PROBLEM DETAILS:
Look for the word "from" in each line and report the count of matching lines, with nothing added.

DATA EXTRACT:
┄┄┄┄┄┄
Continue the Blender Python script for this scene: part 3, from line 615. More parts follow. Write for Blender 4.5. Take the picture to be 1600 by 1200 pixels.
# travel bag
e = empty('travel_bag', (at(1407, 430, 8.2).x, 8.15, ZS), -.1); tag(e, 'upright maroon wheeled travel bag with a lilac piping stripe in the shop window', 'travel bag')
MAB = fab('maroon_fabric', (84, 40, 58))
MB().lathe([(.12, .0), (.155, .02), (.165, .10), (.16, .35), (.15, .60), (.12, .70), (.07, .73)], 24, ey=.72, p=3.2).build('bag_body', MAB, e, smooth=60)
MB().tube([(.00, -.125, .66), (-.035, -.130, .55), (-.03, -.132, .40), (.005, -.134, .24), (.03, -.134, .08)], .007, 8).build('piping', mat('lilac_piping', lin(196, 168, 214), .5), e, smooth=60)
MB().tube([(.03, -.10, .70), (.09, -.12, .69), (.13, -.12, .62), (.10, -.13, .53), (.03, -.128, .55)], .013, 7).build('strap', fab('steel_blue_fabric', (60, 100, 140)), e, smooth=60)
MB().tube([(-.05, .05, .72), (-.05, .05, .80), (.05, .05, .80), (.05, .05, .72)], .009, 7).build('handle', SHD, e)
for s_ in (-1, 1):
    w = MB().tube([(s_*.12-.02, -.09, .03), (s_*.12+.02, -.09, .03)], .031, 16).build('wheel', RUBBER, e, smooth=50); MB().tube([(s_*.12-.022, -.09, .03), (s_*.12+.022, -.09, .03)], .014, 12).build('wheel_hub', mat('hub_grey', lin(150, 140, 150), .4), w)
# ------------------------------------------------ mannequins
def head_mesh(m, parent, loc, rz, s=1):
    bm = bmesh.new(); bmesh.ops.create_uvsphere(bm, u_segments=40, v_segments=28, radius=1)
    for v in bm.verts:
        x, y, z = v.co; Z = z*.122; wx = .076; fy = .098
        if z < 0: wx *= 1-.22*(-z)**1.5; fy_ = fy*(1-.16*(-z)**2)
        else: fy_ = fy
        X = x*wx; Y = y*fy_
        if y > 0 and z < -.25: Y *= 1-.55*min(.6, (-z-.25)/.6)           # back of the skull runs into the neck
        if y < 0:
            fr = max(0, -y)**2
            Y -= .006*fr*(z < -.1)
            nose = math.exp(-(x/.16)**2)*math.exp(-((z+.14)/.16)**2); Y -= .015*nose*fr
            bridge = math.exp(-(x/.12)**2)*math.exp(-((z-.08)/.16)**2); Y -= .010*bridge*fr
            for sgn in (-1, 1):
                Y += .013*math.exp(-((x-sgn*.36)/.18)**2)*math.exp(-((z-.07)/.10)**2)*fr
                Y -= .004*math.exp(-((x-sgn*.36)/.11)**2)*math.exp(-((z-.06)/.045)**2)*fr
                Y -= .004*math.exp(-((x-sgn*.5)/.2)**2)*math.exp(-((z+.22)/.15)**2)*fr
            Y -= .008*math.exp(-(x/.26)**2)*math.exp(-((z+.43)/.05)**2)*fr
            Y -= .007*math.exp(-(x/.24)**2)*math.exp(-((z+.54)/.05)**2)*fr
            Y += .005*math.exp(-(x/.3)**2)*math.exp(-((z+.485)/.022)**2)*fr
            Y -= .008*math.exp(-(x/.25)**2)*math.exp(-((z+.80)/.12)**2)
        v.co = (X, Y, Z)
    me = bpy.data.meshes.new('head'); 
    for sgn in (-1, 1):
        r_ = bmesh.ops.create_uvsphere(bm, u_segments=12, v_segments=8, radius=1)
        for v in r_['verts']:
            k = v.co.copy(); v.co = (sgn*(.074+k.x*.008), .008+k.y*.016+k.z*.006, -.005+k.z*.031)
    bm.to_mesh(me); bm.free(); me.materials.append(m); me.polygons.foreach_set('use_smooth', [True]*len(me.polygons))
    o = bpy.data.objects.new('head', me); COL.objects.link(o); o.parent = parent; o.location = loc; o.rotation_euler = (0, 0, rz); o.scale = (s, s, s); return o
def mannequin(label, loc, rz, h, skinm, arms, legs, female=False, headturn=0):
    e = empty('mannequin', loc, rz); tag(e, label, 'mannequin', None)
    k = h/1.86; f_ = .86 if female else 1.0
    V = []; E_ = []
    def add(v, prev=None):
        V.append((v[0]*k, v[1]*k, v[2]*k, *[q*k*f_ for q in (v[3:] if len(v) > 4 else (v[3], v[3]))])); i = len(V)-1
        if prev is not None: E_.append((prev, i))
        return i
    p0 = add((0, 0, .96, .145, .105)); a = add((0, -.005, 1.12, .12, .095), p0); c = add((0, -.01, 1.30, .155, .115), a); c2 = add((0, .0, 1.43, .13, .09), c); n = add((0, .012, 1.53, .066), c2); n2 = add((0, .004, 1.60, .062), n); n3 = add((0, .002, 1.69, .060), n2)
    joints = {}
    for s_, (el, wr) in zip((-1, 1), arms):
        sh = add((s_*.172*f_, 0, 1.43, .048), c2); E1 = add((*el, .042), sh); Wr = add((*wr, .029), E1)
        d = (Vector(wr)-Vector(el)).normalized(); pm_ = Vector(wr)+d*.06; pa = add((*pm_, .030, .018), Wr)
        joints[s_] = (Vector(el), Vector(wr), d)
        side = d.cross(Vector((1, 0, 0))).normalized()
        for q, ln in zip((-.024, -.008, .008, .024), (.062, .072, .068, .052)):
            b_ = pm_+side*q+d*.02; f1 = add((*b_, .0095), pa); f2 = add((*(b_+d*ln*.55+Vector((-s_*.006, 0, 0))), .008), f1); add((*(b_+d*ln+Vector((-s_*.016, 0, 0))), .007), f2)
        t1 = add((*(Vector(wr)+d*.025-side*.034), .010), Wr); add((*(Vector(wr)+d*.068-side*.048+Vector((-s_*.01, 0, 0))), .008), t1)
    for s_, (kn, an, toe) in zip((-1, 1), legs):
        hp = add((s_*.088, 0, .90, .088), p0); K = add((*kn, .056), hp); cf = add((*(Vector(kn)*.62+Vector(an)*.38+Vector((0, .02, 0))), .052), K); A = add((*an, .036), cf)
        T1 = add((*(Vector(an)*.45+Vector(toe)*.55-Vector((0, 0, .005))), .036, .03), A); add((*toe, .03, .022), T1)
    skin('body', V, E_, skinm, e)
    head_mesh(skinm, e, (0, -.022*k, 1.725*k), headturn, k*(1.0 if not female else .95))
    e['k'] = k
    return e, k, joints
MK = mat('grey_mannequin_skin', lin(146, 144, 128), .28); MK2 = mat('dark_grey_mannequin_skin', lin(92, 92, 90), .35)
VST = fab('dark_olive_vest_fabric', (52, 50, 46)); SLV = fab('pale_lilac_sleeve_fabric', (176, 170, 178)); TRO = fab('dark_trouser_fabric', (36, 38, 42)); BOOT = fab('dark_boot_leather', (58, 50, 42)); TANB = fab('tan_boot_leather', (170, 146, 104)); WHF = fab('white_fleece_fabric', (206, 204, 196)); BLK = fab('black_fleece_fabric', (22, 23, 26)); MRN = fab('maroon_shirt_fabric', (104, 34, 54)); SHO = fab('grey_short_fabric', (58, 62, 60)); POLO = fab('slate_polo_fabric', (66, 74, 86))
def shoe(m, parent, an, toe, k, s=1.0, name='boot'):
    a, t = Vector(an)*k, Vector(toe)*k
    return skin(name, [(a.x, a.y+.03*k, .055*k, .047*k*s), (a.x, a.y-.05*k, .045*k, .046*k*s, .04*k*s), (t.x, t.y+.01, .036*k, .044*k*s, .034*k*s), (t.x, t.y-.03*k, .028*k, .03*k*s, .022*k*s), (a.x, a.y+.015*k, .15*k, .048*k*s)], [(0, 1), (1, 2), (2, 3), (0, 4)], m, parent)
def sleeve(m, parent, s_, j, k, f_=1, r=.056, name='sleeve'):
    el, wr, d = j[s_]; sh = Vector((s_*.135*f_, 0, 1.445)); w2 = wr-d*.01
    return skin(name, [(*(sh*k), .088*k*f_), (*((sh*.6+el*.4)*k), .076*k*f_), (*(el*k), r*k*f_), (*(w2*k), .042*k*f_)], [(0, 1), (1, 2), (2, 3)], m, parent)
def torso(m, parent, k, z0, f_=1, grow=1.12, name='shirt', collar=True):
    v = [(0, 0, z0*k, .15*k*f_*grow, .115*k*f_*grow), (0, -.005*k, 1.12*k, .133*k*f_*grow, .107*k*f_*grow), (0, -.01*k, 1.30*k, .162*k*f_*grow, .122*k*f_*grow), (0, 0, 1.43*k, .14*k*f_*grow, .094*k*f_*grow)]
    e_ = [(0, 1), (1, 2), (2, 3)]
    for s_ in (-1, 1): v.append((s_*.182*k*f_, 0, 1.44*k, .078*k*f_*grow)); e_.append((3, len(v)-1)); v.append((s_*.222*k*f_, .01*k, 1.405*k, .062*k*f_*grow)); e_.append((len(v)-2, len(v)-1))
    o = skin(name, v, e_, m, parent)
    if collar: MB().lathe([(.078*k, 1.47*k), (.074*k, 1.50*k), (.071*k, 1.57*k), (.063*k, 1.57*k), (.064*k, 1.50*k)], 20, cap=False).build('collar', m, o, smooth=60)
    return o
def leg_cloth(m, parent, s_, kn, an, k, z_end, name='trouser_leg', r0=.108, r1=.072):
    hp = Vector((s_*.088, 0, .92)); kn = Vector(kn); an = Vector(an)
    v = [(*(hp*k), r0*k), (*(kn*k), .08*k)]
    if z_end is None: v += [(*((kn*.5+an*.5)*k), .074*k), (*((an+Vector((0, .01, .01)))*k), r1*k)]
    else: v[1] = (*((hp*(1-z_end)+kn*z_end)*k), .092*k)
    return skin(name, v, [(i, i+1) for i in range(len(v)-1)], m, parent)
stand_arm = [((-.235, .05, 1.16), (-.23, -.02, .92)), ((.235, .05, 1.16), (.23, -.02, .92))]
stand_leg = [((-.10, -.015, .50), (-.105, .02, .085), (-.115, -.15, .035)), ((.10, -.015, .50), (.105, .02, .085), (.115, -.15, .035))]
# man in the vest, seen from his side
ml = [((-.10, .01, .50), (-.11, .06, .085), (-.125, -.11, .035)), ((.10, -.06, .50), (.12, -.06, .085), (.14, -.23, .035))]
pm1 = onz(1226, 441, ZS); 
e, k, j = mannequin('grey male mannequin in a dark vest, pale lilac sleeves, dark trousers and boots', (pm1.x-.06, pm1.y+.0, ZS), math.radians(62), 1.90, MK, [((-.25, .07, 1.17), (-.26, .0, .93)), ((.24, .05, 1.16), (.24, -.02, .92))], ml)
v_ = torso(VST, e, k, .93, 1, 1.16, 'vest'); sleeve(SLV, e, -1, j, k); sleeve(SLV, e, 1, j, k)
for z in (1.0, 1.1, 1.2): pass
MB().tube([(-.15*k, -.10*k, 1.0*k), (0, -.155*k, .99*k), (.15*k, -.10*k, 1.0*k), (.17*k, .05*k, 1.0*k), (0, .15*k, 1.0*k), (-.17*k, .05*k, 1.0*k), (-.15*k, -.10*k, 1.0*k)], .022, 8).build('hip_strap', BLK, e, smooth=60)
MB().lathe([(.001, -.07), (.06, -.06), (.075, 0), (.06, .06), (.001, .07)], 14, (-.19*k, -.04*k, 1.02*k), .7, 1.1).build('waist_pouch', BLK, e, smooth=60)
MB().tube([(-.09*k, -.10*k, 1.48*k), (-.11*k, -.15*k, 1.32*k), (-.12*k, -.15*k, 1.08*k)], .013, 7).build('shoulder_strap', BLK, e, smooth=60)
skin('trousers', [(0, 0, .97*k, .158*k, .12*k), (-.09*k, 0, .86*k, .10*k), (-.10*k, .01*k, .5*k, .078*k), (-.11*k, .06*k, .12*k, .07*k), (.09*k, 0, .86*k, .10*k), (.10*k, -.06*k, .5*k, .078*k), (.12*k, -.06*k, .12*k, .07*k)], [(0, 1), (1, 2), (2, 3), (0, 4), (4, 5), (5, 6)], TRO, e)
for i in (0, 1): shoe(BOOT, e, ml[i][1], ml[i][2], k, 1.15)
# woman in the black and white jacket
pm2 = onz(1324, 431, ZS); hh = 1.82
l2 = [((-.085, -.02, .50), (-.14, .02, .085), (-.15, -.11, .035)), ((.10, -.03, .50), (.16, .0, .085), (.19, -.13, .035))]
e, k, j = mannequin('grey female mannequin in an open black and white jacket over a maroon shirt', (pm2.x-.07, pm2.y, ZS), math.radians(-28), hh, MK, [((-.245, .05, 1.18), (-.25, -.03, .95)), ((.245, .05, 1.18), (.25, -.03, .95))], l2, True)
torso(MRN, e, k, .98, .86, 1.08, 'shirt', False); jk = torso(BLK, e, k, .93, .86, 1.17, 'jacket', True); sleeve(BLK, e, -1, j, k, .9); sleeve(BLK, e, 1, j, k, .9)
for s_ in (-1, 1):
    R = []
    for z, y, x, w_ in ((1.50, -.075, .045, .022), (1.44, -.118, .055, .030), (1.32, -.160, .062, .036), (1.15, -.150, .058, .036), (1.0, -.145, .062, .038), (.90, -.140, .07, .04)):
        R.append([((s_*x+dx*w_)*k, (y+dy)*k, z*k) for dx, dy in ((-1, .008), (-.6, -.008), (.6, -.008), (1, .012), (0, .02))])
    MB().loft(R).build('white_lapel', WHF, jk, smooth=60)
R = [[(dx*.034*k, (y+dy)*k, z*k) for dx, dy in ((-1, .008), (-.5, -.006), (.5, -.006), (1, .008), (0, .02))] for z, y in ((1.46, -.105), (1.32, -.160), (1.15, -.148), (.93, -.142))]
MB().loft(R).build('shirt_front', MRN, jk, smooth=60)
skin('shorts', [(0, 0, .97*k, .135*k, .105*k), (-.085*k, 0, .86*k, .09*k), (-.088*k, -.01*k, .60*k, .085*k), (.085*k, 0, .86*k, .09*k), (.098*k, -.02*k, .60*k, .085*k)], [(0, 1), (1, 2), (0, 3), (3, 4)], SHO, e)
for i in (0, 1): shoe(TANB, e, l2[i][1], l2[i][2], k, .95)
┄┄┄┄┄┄
ANSWER TO THIS EXERCISE:
2